O plano é simples, claro para quem o quer ver e já visto noutras áreas: sobre a égide da sustentabilidade e racionalização de recursos começa-se no estrangulamento financeiro das instituições. Universidades e Centros de Investigação são postos no patamar da sobrevivência para que se insurja o medo e a desconfiança onde antes existia a colaboração. As próprias Instituições desenvolvem sistemas de controlo, muitas vezes de carácter kafkiano, para colher fundos à actividade de investigação, mesmo aos mais precários como os bolseiros. Com o caos e a desconfiança instalados, força-se o divórcio entre a universidade e a investigação científica, deixando a primeira ainda mais fragilizada, prontinha para a venda a retalho, objectivo já antigo do capital, que tal como se aproveita do desespero de um doente vê um óptimo negócio na instrução das elites e na extorsão e endividamento de quem almeja a mobilidade social através de uma educação superior. A segunda fica entregue ao controlo das empresas privadas, onde largos montantes de financiamento público oneram os bolsos de fundações privadas que têm o objectivo da patente científica como fim da exploração comercial da investigação financiada pelos cidadãos. A estrutura tentacular deste polvo já está bem instalada, Convido os mais desconfiados a procurarem quem é a actual Presidente da Fundação Champalimaud, ilustre fundação criada para o mecenato científico e que chafurda agora no dinheiro dos contribuintes. Quem é a Presidente do Conselho Geral da Universidade de Lisboa? A hipoteca da ciência de investimento, interesse e usufruto público a interesses privados e ao seu único objectivo final, o lucro.

Com este panorama e por necessidade, os investigadores viram-se para fora na procura de financiamento. E é de fora que quem paga decide o quê e como se investiga, submetendo desta forma a nossa ciência a uma tutela externa.

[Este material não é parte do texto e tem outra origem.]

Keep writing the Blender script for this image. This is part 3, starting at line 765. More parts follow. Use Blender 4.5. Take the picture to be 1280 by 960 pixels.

Este comportamento é encorajado pela tutela nacional, que não tem qualquer tipo de pudor em submeter, por sua decisão, a entidades estrangeiras a avaliação e critério de onde e como investir o dinheiro público, consagrando-se assim mais um atentado à nossa independência e soberania.
Está quebrado o pacto entre a FCT e a comunidade científica, sendo isso mais que evidente pela força da luta dos trabalhadores científicos, que se espelha na tutela com um remate perfeito da sua política, rotulando o clima de contestação que vive a comunidade científica como “má fé”.
A situação de precariedade, legado de anteriores governos PS, é acentuada pelo despedimento colectivo em que se traduz o corte sem precedentes nas bolsas de investigação científica e nos contratos para investigadores. Aos milhares fogem das suas universidades e centros de investigação para encontrarem a sua zona de conforto noutros países, que de bom grado capitalizam o desperdício a que ficam vetados os milhões investidos na sua formação.

À comunidade científica resta o caminho da resistência. O caminho de devolver à universidade a democracia que se perde todos os dias com este governo, eliminando o espaço que é aberto à tirania, essencial para destruir o ensino público. O caminho de trazer de volta a investigação às universidades e politécnicos. O caminho de desmascarar o discurso da excelência e racionalização pondo a nu a opção política de aniquilamento da investigação científica em nome da mercantilização e elitização do conhecimento que é um direito público. O caminho de exigir financiamento digno à actividade científica, dentro da capacidade que existe para a realizar, perspectivando assim o seu crescimento. O caminho que leve desenvolvimento às populações, independentemente da sua localização geográfica, que premeie a excelência e permita a outros o trabalho para a alcançar. O Caminho de criar uma FCT cuja relação principal com a comunidade não seja a da desconfiança ou incerteza.

O caminho é o da luta dos trabalhadores contra a precariedade e pelo reconhecimento legítimo da sua responsabilidade na criação da riqueza e desenvolvimento do país.